The firm of Carter & Viner was established in 1925 when the bus company of Carter & Lidstone at Little Common was sold to Maidstone & District Bus Company. Harry Viner had been the foreman at the works in Green Lane and Edgar Carter had been the stores manager.
Initially, the Carter & Viner’s garage was at the entrance to Chestnut Walk, opposite the Wheatsheaf Inn.
In 1927 the business bought a plot of land from W. J. Crocker in Cooden Sea Road and the garage moved to a new building there.
At the outbreak of the war, in 1939, Harry Viner joined Bristol Aeroplane Co as a ‘trouble shooting’ engineer travelling between various aerodromes throughout the UK where Bristol aeroplanes were stationed. Edgar Carter remained in Bexhill carrying on as best as the wartime conditions permitted.

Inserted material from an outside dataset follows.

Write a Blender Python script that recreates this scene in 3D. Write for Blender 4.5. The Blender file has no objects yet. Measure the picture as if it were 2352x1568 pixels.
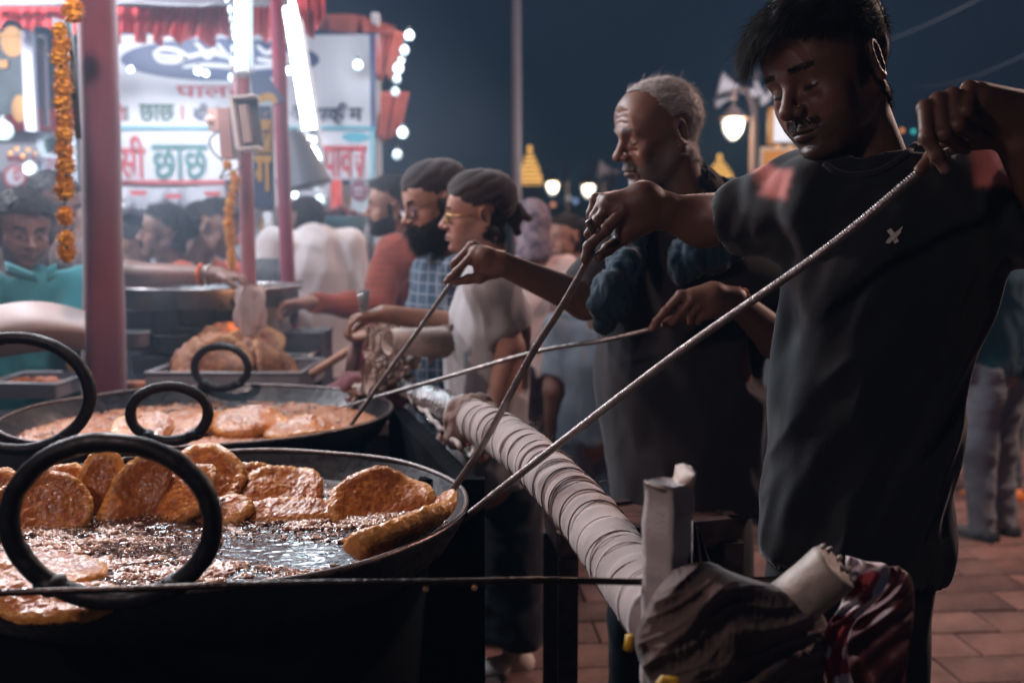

In 1945 Harry Viner decided to terminate the partnership and bought Carter out but retained the name of the firm. Edgar Carter subsequently purchased Waghorn’s Garage in Station Road (Town Hall Square)
Carter & Viner gained the dealership of the Rootes Group of vehicles – Hillman, Humber and Sunbeam Talbot – together with the small commercial vehicles manufactures by Commer”, the brand name used by “Commercial Cars Limited” from 1905 until 1979. Initially, business was difficult with new cars being in limited supply – the reasons for these shortages being the Country’s need to export vehicles after the war and the many factory strikes.
From c1958 they had showrooms at 10 Sackville Road, on the corner with Wickham Avenue. This was the main centre for car sales, while the Cooden Sea Road garage carried out full servicing and repairs, used car sales, together with forecourt and petrol station facilities. Harry Viner died in 1966, and the Cooden Sea Road or Little Common garage was sold to Joe Davis Motors, of Belle Hill, in 1967.
Such was Harry Viner’s motor engineering knowledge and experience that, when the first of the “Motoring Experiences” (later, to become the “Bexhill 100”) was held along the eastern promenade of Bexhill, he was asked to be available for adjudication and advice, as and when required.
A more full description of each of the images in the picture ‘galley’, is given lower down the page.
CV-001 – Carter & Viner’s first workshop in Chestnut Walk in 1925.
CV-002 – The new showroom and workshop in Cooden Sea Road in 1927, built by Matthews & co of Barnhorn Lane (now Road).
CV-003 – By the late 1940s the petrol pumps had been replaced and appear to include Esso as well as Shell fuels.
CV-004 – 1950s view with Esso pumps. By this time Carter & Viner had bought the adjacent house and Crocker’s shop on the corner of Churchill Avenue.
CV-005 – Carter & Viner’s car showroom at 10, Sackville Road in the late 1950s/early 1960s. Later, these premises were taken over by the “Property Café”, estate agents.
CV-006 – Crocker’s Corner, along Cooden Sea Road, in the 1960s.
CV-007 – 1960s view of Crocker’s ironmongers and the garage all run by Carter & Viner. Crocker had formerly been the last village blacksmith.
CV-008 – Work-stained company car (Hillman Minx) on the forecourt in the mid-1960s. This vehicle did well over 200,000 miles before retirement.
CV-009 – By May 1979 Little Common Service Station was owned by Texaco.
CV-010 – The last owner of the property, as a garage, was a Ken Hood and it is seen here shortly before demolition and its replacement by a Tesco Supermarket and flats.